Merchants and Empire





Town Life,
page 6 of 14



Their duties were slight, — a drill in the morning, no sentry work during the day, a watch over the city gates at night, and cutting wood. The military code of the day reveals a very lax condition of discipline; it wasn’t really much of an army in Dutch days. And as for the Fort and the Battery in the town of New Amsterdam, read Mr. Janvier’s papers thereon to learn fully their innocuous pretence of warlikeness.

There was very irregular foreign and inland mail service. It is with a retrospectively pitying shiver that we read a notice, as late as 1730, that “whoever inclines to perform the foot-post to Albany this winter may make application to the Post-Master.” Later we find the postmaster leisurely collecting the mail during several weeks for “the first post to Albany this winter.” Of course this foot-post was only made when the river was frozen over; swift sloops carried the summer mail up the river in two or three weeks, —sometimes in only ten days from New York to Albany. I can fancy the lonesome post journeying alone up the solemn river, under the awe-full shadow of old Cro’nest, sometimes climbing the icy Indian paths with ys-sporen, oftener, I hope, skating swiftly along, as a good son of a Hollander should, and longing every inch of the way for spring and the “breaking-up” of the river.

In 1672, “Indian posts” carried the Albany winter mail; trustworthy redmen, whose endurance and honesty were at the service of their white friends.

The first regular mail started by mounted post from New York for Boston on January 1, 1673. His “portmantles” were crammed with letters and “small portable goods” and “divers bags.” He was “active, stout, indefatigable, and honest.” He could not change horses till he reached Hartford.

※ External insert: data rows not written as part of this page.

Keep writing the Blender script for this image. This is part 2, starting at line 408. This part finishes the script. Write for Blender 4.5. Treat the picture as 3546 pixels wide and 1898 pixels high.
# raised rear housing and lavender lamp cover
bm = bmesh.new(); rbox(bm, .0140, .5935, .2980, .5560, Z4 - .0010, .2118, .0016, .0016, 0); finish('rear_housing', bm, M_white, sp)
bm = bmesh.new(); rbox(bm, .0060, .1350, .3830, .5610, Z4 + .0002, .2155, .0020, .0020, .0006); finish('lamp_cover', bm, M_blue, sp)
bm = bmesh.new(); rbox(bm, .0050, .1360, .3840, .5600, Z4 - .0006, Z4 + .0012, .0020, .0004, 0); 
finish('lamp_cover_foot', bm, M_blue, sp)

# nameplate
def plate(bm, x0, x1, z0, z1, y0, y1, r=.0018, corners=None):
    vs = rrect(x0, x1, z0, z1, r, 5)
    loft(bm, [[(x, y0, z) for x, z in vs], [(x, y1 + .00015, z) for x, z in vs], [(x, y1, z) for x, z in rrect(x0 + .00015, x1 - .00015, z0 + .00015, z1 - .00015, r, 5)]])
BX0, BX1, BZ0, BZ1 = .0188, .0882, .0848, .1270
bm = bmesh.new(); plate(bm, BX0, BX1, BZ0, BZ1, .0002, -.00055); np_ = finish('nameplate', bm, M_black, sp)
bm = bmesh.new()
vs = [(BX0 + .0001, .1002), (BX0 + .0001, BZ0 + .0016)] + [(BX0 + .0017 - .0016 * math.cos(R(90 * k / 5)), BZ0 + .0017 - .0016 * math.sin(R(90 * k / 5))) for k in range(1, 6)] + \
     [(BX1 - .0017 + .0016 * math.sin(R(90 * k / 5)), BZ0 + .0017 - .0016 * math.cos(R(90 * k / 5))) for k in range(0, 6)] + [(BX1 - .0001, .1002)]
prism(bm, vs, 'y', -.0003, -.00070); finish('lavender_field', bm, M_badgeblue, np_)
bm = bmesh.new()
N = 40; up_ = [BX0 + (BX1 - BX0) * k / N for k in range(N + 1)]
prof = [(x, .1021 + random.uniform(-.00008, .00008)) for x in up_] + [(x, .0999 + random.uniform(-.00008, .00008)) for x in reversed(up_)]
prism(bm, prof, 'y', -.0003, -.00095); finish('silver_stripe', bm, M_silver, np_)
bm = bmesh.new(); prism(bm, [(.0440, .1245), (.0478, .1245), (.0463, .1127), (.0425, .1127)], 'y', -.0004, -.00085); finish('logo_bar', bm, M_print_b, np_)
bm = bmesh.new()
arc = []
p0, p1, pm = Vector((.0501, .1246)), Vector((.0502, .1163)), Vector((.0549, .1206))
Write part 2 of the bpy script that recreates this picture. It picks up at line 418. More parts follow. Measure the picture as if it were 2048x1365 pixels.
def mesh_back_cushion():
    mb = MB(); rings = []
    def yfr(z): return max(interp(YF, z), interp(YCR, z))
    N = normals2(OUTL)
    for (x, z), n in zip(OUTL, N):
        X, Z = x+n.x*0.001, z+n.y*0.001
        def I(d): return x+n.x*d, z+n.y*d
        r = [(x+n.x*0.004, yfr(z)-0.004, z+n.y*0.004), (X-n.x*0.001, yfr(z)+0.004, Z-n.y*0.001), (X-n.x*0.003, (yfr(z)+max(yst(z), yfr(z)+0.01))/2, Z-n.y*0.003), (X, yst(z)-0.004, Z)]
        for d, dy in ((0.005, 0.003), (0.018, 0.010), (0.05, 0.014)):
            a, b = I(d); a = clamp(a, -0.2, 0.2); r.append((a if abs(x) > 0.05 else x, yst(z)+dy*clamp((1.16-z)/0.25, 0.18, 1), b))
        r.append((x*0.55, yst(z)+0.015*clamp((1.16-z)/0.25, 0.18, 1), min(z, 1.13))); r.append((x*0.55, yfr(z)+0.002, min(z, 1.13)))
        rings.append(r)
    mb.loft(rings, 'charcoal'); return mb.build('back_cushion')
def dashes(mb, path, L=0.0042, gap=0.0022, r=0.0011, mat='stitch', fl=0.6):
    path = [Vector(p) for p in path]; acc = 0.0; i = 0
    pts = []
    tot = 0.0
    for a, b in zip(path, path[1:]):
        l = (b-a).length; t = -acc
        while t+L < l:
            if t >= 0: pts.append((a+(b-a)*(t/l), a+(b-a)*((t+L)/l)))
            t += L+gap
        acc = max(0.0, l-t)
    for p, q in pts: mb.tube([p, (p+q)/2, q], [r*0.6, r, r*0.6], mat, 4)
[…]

He was ordered to keep an eye out for the best ways through forests, and accommodations at fords, ferries, etc., and to watch for all fugitive soldiers and servants, and to be kind to all persons journeying in his company. While he was gone eastward a locked box stood in the office of the Colonial Secretary at New York to collect the month’s mail. The mail the post brought in return, being prepaid, was carried to the “coffeehouse,” put on a table, well thumbed over by all who cared to examine it, and gradually distributed, two or three weeks’delay not making much difference any way.